(Records with scene code)
-=-=-=-=-

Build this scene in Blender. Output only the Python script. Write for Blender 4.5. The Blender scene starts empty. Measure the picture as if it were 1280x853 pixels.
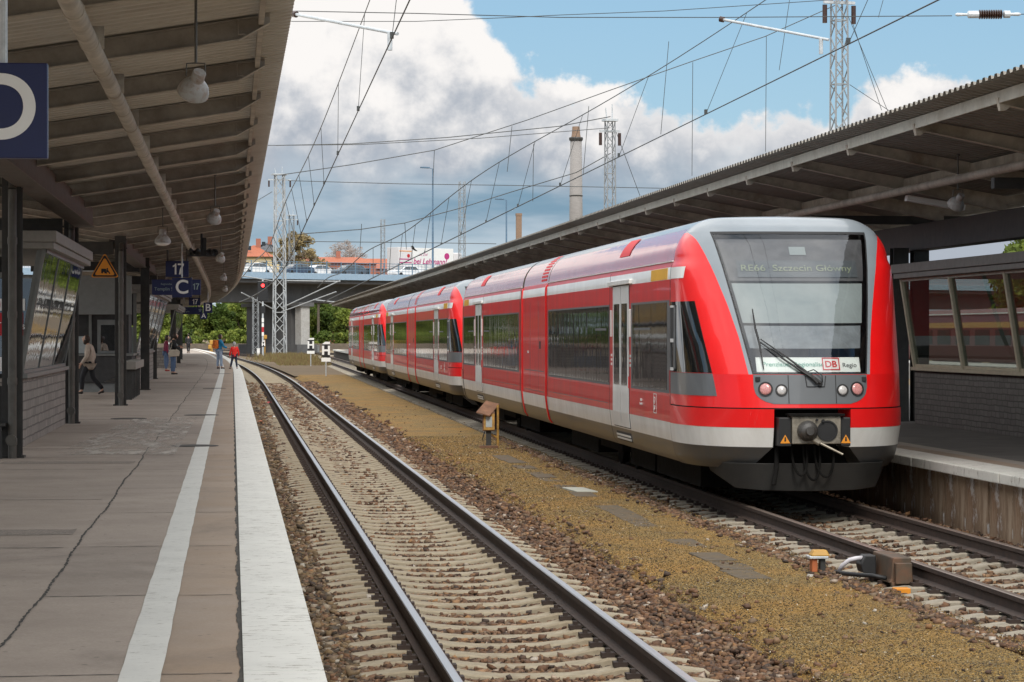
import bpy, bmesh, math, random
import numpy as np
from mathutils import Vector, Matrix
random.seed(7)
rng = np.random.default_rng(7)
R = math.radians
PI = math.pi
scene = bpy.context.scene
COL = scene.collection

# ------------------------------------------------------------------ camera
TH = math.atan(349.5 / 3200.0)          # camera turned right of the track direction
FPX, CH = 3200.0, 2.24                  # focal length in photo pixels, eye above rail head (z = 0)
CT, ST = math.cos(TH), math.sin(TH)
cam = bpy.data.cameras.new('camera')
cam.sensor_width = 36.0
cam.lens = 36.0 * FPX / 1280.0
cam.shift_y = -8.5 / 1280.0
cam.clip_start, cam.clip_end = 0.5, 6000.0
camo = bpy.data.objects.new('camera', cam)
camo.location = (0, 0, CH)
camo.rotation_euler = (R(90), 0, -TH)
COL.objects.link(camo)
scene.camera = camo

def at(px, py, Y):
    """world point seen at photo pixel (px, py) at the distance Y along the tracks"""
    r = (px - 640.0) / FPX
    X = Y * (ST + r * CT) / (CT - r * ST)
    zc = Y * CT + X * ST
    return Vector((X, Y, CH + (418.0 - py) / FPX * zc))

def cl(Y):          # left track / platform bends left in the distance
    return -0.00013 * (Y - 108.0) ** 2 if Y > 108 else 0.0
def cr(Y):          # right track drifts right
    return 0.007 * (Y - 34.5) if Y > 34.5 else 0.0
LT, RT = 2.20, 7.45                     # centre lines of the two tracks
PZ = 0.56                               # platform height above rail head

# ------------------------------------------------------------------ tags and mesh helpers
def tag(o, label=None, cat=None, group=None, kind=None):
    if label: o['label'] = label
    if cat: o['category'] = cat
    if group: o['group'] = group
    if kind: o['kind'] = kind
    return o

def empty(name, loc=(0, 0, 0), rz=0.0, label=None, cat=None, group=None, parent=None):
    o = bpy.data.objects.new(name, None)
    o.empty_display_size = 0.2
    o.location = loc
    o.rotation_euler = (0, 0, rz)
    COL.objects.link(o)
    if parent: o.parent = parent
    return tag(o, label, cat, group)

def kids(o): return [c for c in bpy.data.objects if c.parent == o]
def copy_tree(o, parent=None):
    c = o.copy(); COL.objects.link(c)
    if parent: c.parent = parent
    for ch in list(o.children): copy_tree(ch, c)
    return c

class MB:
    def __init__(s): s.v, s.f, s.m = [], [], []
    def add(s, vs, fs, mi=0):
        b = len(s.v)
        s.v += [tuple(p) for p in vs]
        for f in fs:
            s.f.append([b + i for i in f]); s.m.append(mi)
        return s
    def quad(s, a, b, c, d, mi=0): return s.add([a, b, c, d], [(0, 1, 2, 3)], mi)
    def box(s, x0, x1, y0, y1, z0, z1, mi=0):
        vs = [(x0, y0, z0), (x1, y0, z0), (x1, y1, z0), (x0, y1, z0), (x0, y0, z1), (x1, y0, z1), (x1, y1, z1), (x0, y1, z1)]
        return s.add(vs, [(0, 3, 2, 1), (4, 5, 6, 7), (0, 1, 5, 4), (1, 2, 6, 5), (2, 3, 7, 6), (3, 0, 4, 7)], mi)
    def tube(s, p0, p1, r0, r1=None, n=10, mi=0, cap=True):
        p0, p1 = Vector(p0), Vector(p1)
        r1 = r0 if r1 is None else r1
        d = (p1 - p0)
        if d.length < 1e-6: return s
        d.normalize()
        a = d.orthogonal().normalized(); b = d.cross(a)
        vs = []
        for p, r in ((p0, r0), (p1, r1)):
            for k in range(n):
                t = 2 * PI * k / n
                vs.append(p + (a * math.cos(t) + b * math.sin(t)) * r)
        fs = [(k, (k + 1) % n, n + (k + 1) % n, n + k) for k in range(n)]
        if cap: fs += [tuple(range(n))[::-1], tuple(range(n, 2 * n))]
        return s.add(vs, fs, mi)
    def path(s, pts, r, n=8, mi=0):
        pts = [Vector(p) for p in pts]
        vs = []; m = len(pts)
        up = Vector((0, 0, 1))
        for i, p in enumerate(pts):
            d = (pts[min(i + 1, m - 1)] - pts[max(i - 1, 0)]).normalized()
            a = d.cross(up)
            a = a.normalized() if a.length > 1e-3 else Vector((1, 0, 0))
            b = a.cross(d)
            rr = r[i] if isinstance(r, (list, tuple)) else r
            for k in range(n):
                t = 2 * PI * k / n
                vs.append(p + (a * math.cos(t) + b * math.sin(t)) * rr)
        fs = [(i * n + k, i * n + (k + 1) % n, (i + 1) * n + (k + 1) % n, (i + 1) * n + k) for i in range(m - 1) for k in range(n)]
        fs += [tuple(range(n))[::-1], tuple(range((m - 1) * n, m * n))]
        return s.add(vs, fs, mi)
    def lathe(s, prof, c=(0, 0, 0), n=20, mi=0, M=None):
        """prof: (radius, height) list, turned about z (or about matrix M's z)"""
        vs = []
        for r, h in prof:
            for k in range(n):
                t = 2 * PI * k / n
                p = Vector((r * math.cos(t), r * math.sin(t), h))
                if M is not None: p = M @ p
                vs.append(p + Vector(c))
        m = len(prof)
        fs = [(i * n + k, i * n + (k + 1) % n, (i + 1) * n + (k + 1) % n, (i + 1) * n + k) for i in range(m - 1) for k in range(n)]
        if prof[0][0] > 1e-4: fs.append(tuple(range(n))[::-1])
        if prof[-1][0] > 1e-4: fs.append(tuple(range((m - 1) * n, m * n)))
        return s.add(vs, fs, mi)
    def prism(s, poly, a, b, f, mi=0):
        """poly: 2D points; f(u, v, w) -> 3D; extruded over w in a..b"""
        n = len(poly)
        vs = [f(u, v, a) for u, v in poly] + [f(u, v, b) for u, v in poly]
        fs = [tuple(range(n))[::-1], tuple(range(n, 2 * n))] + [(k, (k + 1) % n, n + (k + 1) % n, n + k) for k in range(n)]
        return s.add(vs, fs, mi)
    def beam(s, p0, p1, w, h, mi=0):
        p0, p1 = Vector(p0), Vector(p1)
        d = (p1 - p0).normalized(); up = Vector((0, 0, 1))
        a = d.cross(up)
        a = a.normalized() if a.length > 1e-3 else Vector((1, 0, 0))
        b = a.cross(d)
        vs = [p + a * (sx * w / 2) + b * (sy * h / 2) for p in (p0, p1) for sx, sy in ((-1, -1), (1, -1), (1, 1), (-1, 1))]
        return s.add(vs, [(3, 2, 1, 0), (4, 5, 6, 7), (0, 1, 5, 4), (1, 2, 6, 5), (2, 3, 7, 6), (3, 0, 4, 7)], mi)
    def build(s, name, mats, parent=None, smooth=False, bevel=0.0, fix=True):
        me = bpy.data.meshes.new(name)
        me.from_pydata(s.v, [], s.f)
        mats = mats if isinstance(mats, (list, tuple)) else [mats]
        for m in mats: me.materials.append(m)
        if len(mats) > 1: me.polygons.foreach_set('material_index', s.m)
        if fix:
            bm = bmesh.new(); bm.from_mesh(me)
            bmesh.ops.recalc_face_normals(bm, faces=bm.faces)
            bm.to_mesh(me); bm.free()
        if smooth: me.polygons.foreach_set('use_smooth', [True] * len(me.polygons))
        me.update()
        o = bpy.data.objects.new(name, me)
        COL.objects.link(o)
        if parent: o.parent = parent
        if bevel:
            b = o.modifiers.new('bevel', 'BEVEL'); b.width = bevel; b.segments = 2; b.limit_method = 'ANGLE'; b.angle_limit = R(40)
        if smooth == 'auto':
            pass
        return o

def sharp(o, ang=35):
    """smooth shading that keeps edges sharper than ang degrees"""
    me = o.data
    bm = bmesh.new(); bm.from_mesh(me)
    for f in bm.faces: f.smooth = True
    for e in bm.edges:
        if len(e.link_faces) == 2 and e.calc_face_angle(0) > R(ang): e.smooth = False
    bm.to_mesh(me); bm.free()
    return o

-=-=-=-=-

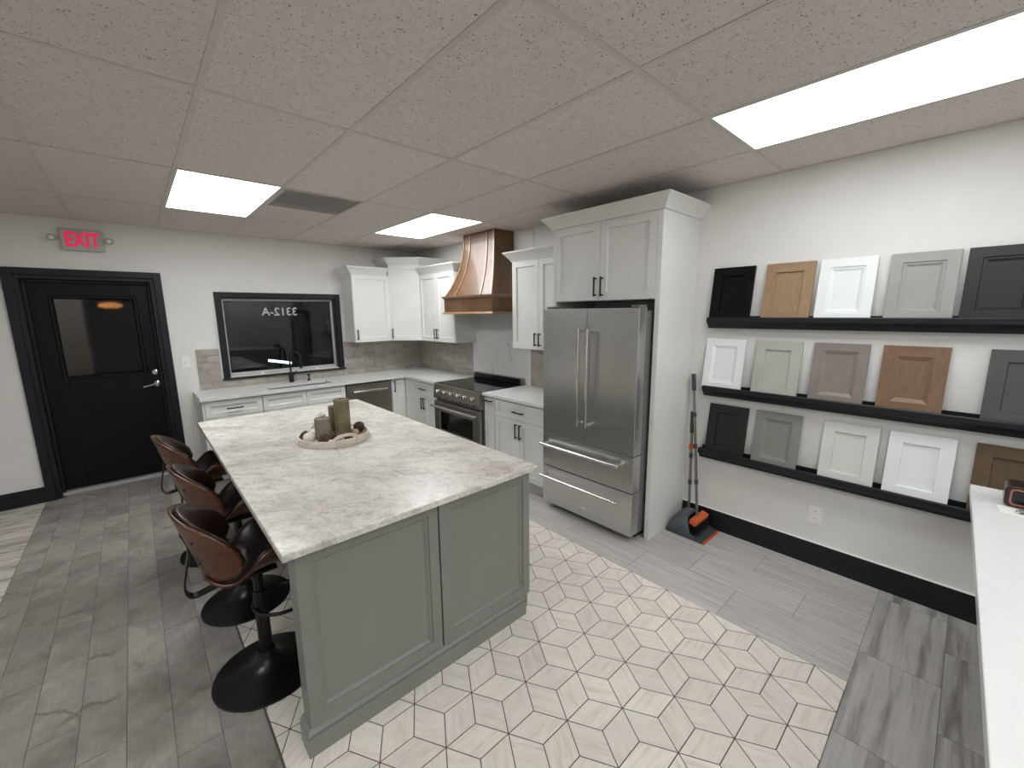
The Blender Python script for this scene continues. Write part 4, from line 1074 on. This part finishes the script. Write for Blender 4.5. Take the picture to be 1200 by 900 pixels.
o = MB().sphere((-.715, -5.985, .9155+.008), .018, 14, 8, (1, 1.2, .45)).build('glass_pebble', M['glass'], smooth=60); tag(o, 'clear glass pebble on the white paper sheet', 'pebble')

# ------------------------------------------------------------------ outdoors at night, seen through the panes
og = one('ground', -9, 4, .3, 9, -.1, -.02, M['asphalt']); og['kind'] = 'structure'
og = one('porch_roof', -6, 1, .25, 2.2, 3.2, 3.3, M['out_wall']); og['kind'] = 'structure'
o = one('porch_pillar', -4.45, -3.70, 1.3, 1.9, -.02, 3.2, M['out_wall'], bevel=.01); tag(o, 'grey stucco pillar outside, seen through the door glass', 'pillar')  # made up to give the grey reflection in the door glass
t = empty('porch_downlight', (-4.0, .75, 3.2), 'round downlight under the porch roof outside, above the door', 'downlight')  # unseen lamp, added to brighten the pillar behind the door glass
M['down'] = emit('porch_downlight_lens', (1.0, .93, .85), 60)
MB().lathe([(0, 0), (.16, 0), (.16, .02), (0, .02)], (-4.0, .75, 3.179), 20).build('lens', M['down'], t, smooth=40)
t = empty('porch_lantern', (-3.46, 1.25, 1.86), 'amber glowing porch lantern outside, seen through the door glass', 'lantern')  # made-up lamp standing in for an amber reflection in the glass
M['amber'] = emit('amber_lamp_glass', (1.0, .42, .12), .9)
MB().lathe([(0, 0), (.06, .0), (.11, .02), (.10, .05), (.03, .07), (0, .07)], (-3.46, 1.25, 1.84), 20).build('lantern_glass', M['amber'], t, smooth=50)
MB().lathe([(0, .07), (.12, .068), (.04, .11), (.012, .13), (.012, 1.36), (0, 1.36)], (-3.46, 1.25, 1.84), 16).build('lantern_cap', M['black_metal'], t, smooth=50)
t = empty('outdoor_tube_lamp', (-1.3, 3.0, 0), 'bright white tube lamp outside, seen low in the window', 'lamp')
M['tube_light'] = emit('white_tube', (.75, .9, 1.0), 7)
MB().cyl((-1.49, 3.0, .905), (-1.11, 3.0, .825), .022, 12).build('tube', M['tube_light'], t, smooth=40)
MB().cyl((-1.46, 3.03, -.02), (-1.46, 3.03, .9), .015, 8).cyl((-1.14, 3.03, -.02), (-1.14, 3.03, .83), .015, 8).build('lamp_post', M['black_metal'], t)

-=-=-=-=-

● CHALLENGE: The first line to copy holds "Build this scene", and the last holds "COL = scene.collection". Copy them and the lines between exactly, leaving out pictures.

● EXERCISE RESPONSE:
Build this scene in Blender. Output only the Python script. Write for Blender 4.5. The Blender scene starts empty. Measure the picture as if it were 1280x853 pixels.
import bpy, bmesh, math, random
import numpy as np
from mathutils import Vector, Matrix
random.seed(7)
rng = np.random.default_rng(7)
R = math.radians
PI = math.pi
scene = bpy.context.scene
COL = scene.collection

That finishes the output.